The Securities and Exchange Commission has issued an emergency order that it says is designed to enhance investor protection against so-called ‘naked’ short selling in the securities of mortgage giants Fannie Mae and Freddie Mac and in a list of primary dealers at commercial and investment banks.

The SEC’s emergency order, which will take effect from Monday, July 21 and initially will be valid for nine days, will require that anyone carrying out a short sale in the designated securities must arrange to borrow the securities beforehand and deliver them at settlement. In addition, the SEC says it will set out new rules to address the issue of naked shorting across the entire market.

‘The SEC’s mission to protect investors, maintain orderly markets, and promote capital formation is more important now than it has ever been,’ says chairman Christopher Cox.

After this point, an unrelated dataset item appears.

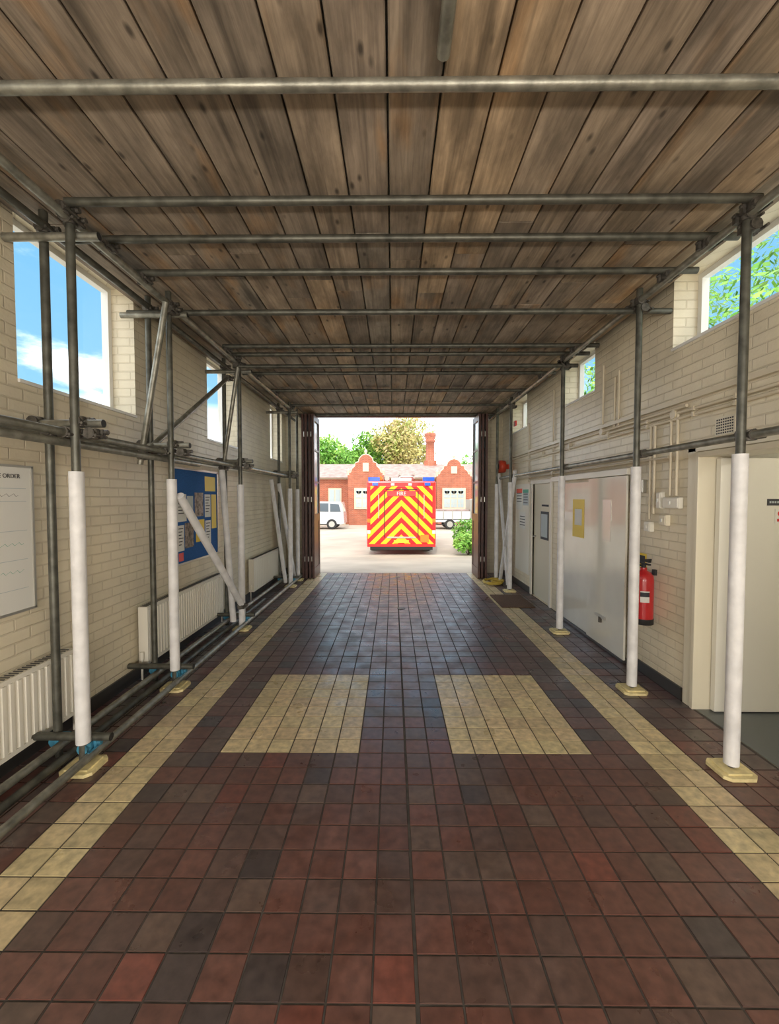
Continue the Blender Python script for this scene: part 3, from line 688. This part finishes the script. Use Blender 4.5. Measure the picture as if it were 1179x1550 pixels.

‘Today’s action aims to stop unlawful manipulation through naked short selling that threatens the stability of financial institutions. We will continue our vigorous commitment to investors by working within the SEC and in close co-operation with our regulatory counterparts to promote the continued health and vibrancy of our markets.’

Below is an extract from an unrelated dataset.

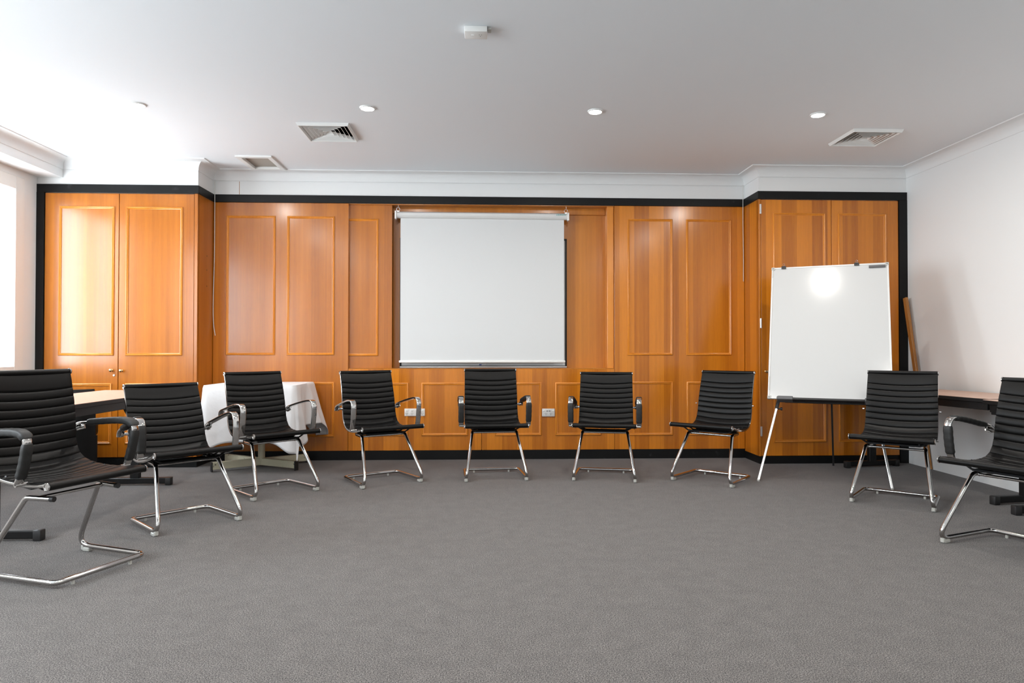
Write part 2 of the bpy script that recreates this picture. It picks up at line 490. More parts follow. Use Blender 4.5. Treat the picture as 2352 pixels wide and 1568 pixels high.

The emergency order, made under the SEC’s authority under Section 12(k)(2) of the Securities Exchange Act of 1934, will take effect at 12.01 a.m. ET on July 21 and expire at 11.59 p.m. on July 29.

The commission may extend the order to continue it in effect if it decides that this is necessary in the public interest and for the protection of investors, for up to a maximum of 30 days.

The firms designated in the order that will benefit from the ban on naked shorting are BNP Paribas Securities, Bank of America, Barclays, Citigroup, Credit Suisse, Daiwa Securities, Deutsche Bank, Allianz, Goldman Sachs, Royal Bank of Scotland, HSBC, J.P. Morgan Chase, Lehman Brothers, Merrill Lynch, Mizuho Financial, Morgan Stanley and UBS, as well as Freddie Mac and Fannie Mae.

Meanwhile, the SEC is reported to have issued subpoenas to more than 50 hedge fund managers as part of an investigation into allegations that market participants have spread false rumours in order to depress the share prices of certain financial institutions artificially.

The subpoenas are said by the Wall Street Journal to relate specifically to Bear Stearns and Lehman Brothers. Following a collapse of confidence in Bear Stearns in March, the venerable New York investment bank was forced to sell itself hastily and cheaply to JP Morgan.

The newspaper says Citadel Investment Group and SAC Capital Advisors are among the managers to have received subpoenas, which reportedly relate to trading in the stocks of the two institutions and well as communications with other market participants. However, the managers concerned are not necessarily under suspicion of market manipulation.